Au final, c'est un autre grand Premier ministre socialiste, Lionel Jospin, qui synthétise ce qu'était Michel Rocard pour l'économie. "C'était un modernisateur en économie, mais ce n'était pas un néo-libéral. C'était un social-démocrate épris de dialogue social", a-t-il déclaré sur France Inter. Et l'ancien Premier ministre de noter très justement que "le paradoxe, c'est que François Mitterrand a dominé Michel Rocard politiquement et Michel Rocard l'a emporté économiquement, du point de vue des politiques mises en oeuvre ensuite".

Car si Michel Rocard est aujourd'hui décédé, sa pensée économique est aujourd'hui plus que jamais présente dans les hautes sphères du pouvoir.
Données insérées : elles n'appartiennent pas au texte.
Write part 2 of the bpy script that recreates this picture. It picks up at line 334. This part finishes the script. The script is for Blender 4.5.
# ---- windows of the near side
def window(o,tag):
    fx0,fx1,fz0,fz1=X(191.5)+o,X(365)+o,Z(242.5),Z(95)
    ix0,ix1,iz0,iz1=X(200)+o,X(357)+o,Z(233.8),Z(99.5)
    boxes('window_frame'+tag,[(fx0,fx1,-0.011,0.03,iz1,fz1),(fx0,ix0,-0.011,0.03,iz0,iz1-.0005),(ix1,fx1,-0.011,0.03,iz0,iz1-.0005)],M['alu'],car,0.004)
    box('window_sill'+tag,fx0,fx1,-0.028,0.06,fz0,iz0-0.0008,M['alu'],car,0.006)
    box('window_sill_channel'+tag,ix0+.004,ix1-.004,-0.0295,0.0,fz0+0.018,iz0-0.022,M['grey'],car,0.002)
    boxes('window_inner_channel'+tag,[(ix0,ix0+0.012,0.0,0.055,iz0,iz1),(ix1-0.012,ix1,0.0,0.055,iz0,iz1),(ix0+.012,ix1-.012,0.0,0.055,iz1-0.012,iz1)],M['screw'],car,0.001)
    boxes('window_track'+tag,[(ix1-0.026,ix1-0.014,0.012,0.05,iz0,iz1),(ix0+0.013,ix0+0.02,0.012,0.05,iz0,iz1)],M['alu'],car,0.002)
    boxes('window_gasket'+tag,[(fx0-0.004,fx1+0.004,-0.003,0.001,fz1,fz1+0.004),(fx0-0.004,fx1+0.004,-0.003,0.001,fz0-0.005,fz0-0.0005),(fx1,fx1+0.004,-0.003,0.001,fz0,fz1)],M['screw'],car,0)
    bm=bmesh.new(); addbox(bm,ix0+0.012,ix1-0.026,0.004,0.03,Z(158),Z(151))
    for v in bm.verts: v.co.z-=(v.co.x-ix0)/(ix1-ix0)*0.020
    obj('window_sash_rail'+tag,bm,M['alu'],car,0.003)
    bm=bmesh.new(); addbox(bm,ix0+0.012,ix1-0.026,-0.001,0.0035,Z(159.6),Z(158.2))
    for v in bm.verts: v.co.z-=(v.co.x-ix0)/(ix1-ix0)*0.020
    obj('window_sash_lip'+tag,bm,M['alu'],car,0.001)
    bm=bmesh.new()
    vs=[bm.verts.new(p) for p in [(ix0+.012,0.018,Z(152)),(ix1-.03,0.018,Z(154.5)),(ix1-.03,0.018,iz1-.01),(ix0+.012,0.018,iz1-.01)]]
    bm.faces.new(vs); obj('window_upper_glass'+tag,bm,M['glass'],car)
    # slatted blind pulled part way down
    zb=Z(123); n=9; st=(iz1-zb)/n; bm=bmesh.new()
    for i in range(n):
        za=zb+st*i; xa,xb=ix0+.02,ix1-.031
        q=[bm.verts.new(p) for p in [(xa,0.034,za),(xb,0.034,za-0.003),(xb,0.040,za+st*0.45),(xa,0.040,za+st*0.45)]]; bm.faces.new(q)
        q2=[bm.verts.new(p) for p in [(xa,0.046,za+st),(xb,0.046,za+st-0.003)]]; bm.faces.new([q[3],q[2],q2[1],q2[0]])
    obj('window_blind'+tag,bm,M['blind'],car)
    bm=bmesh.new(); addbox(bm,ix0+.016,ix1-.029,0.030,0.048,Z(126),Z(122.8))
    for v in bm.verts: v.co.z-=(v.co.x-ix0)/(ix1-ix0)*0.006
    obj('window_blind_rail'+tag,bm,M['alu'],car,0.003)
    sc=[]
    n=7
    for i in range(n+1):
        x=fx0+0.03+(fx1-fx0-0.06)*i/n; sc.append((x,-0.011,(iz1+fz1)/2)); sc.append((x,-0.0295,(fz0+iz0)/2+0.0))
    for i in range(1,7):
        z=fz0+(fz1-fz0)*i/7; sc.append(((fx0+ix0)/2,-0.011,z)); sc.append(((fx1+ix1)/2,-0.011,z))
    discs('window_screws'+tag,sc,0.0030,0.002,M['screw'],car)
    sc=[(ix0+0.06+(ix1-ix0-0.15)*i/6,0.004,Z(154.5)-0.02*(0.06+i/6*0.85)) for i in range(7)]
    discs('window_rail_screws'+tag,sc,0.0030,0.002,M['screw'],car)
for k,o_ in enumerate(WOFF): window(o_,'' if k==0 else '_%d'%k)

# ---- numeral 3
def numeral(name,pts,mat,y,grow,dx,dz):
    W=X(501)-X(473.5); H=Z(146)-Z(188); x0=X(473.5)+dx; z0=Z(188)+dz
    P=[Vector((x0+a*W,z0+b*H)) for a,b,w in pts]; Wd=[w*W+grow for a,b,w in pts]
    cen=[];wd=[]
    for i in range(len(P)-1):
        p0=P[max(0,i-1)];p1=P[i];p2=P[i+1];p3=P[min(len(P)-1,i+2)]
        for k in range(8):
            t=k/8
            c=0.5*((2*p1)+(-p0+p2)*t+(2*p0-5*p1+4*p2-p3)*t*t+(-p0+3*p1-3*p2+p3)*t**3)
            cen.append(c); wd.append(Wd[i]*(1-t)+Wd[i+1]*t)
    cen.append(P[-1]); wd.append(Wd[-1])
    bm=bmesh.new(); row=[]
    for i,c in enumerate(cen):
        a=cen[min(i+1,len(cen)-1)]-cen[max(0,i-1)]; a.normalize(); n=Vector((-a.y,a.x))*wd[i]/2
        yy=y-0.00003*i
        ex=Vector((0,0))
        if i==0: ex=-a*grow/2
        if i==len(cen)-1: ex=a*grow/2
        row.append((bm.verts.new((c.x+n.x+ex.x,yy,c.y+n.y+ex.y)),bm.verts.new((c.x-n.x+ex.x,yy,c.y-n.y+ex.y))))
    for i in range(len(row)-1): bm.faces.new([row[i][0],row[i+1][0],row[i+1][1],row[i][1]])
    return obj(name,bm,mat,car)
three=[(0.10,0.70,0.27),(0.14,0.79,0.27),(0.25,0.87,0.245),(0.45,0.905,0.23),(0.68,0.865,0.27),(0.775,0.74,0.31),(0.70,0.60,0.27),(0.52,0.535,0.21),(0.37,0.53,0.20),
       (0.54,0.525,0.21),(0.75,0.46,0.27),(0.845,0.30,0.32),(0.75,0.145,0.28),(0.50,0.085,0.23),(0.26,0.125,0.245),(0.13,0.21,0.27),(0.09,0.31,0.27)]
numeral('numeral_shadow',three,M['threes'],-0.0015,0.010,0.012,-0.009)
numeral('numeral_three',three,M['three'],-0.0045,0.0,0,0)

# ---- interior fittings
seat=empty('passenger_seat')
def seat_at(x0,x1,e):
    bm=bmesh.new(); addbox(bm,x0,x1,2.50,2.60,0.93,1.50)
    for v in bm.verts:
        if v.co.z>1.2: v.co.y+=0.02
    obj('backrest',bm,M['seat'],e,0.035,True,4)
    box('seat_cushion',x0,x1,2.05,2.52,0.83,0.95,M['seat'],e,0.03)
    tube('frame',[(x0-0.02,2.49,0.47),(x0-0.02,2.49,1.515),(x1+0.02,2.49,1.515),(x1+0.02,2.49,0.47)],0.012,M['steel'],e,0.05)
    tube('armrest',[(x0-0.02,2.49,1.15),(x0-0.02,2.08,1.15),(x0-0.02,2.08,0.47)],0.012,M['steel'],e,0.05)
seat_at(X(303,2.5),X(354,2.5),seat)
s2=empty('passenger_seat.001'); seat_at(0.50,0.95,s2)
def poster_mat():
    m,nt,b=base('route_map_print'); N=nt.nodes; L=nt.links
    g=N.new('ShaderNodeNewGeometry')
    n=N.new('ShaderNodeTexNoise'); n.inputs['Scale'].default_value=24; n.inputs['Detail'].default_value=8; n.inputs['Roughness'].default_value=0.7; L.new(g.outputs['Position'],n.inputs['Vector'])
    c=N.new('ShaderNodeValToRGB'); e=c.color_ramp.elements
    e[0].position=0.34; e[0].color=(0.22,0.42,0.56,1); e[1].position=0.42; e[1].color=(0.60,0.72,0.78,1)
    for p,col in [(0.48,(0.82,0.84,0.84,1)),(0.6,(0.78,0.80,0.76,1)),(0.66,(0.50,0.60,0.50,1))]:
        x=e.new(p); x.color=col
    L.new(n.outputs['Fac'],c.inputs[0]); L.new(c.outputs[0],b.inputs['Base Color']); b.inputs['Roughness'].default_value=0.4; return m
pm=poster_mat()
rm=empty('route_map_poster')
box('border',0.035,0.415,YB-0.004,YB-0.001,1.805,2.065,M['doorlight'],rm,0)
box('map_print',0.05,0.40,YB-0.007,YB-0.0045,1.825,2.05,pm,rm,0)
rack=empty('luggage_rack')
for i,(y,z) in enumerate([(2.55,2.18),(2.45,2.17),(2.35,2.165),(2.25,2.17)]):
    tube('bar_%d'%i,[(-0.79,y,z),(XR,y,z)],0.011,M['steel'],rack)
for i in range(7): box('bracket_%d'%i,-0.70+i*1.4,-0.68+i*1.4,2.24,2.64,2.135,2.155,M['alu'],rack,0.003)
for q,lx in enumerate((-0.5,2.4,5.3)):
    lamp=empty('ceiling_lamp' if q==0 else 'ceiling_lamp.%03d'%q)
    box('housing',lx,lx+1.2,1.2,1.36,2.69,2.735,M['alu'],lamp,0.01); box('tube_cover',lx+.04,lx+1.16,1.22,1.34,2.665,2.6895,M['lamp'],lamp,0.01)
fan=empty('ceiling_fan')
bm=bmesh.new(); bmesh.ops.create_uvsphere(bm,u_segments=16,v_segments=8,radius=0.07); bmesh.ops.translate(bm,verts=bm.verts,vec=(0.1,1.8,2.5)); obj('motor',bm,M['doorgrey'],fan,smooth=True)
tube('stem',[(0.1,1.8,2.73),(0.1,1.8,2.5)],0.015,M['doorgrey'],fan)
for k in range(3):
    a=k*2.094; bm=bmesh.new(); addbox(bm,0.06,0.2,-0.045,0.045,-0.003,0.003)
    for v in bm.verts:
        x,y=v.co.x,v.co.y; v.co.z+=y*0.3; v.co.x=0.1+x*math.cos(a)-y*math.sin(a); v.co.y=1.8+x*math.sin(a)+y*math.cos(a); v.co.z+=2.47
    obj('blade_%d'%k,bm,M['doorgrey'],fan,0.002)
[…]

Manuel Valls, Michel Sapin, Emmanuel Macron, auxquels on pourrait ajouter Marisol Touraine, sont autant de ministres qui se réclament comme les héritiers du rocardisme.

Un pilotage économique réussi

Durant les quatre années que Michel Rocard a passé à Matignon, l'économie s'est relativement bien portée. La croissance a progressé à un rythme élevé (4,7% en 1988, 4,4% en 1989 et 2,9% en 1990) avant de toutefois ralentir brusquement l'année de son départ (1% en 1991). L'inflation est maîtrisée sous les 4%, le déficit public ne dépasse pas les 3% et le chômage recule, passant de 8,4% en 88 à 7,7% en 91. Un bon bilan qui n'empêchera pas François Mitterrand de réclamer sa démission en mai 1991.